Data lines →

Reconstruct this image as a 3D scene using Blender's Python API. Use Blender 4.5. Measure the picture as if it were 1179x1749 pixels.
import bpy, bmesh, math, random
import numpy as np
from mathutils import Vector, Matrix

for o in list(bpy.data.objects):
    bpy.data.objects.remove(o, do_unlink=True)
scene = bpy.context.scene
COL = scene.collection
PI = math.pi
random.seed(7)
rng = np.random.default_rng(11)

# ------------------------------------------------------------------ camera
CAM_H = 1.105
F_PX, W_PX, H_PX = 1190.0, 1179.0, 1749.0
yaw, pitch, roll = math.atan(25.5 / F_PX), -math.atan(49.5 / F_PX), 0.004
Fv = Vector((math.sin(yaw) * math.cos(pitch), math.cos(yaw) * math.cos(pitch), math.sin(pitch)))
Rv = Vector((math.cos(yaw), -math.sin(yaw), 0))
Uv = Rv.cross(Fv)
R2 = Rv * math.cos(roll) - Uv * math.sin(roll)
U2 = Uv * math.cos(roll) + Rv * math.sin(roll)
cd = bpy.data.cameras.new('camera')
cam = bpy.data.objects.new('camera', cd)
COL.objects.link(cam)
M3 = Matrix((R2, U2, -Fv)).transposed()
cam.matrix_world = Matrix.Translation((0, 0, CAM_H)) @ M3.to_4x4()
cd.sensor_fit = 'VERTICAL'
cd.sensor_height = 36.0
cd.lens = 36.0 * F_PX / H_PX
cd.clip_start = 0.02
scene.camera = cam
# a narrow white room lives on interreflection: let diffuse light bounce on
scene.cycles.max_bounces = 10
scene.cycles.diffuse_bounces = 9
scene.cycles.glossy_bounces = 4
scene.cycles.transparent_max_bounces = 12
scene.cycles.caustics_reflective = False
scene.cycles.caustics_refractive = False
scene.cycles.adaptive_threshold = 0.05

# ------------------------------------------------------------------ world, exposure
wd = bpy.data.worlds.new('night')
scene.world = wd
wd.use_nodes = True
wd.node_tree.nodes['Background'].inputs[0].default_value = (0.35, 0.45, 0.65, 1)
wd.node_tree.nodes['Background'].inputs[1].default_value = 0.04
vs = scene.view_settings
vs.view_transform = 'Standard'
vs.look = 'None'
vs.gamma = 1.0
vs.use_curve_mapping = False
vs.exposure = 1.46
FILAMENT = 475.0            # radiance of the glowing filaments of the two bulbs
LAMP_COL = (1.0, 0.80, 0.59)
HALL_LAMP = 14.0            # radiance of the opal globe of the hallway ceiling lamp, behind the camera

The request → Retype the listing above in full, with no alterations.

Final result →
Reconstruct this image as a 3D scene using Blender's Python API. Use Blender 4.5. Measure the picture as if it were 1179x1749 pixels.
import bpy, bmesh, math, random
import numpy as np
from mathutils import Vector, Matrix

for o in list(bpy.data.objects):
    bpy.data.objects.remove(o, do_unlink=True)
scene = bpy.context.scene
COL = scene.collection
PI = math.pi
random.seed(7)
rng = np.random.default_rng(11)

# ------------------------------------------------------------------ camera
CAM_H = 1.105
F_PX, W_PX, H_PX = 1190.0, 1179.0, 1749.0
yaw, pitch, roll = math.atan(25.5 / F_PX), -math.atan(49.5 / F_PX), 0.004
Fv = Vector((math.sin(yaw) * math.cos(pitch), math.cos(yaw) * math.cos(pitch), math.sin(pitch)))
Rv = Vector((math.cos(yaw), -math.sin(yaw), 0))
Uv = Rv.cross(Fv)
R2 = Rv * math.cos(roll) - Uv * math.sin(roll)
U2 = Uv * math.cos(roll) + Rv * math.sin(roll)
cd = bpy.data.cameras.new('camera')
cam = bpy.data.objects.new('camera', cd)
COL.objects.link(cam)
M3 = Matrix((R2, U2, -Fv)).transposed()
cam.matrix_world = Matrix.Translation((0, 0, CAM_H)) @ M3.to_4x4()
cd.sensor_fit = 'VERTICAL'
cd.sensor_height = 36.0
cd.lens = 36.0 * F_PX / H_PX
cd.clip_start = 0.02
scene.camera = cam
# a narrow white room lives on interreflection: let diffuse light bounce on
scene.cycles.max_bounces = 10
scene.cycles.diffuse_bounces = 9
scene.cycles.glossy_bounces = 4
scene.cycles.transparent_max_bounces = 12
scene.cycles.caustics_reflective = False
scene.cycles.caustics_refractive = False
scene.cycles.adaptive_threshold = 0.05

# ------------------------------------------------------------------ world, exposure
wd = bpy.data.worlds.new('night')
scene.world = wd
wd.use_nodes = True
wd.node_tree.nodes['Background'].inputs[0].default_value = (0.35, 0.45, 0.65, 1)
wd.node_tree.nodes['Background'].inputs[1].default_value = 0.04
vs = scene.view_settings
vs.view_transform = 'Standard'
vs.look = 'None'
vs.gamma = 1.0
vs.use_curve_mapping = False
vs.exposure = 1.46
FILAMENT = 475.0            # radiance of the glowing filaments of the two bulbs
LAMP_COL = (1.0, 0.80, 0.59)
HALL_LAMP = 14.0            # radiance of the opal globe of the hallway ceiling lamp, behind the camera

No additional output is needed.